Early results from Project Wanamaker, a product of PreTesting Co., indicate people will stay tuned to ads for a price. Participants get decoder boxes that record a code on a removable memory chip when a commercial plays on their TVs, but not when they skip over ads. Consumers can plug the memory chip into their computers to bring up a "Giftz Club" Web site with rewards, coupons and other free offers based on the commercials they've watched.


Rewards have included everything from free samples from Colgate to beauty tips from J&J's Neutrogena, or a free DVD player or digital camera from local Chevrolet dealers.

In May, 89% of the targeted commercials were watched by test participants, 68% of whom visited the Giftz Club site. PreTesting Co. was waiting until June to compare those results to a control group that isn't getting the special offers. That will give a better read of how the incentives work after the novelty wears off and during rerun season vs. the sweeps month, says PreTesting CEO Lee Weinblatt.

Besides seeing how incentives affect commercial viewing, such marketers as Subway and PepsiCo are testing which coupons or special offers generate the most redemptions.
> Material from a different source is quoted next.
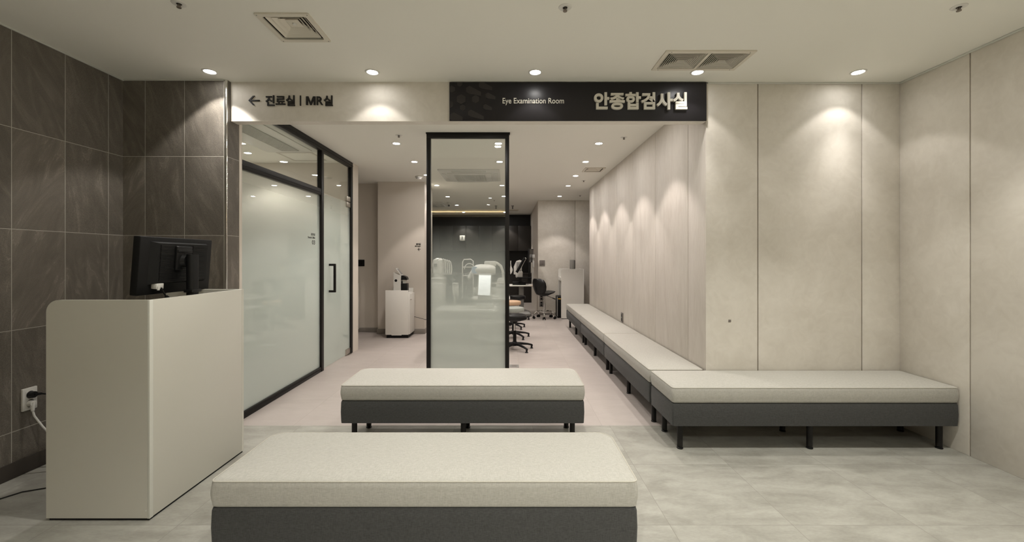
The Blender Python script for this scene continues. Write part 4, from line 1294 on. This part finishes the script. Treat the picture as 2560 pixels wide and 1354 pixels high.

Others are using the system to see which dayparts and commercial lengths work best.

The project is a response to what Mr. Weinblatt's company, which specializes in ad testing, sees as disenchantment with TV. "In 32 years at PreTesting, we have never seen so many of our clients abandoning TV or planning to do so," he says. "While everyone keeps clamoring for a better way of measuring the hole in the boat, we're the first ones to come up and say we may have a plan for plugging it."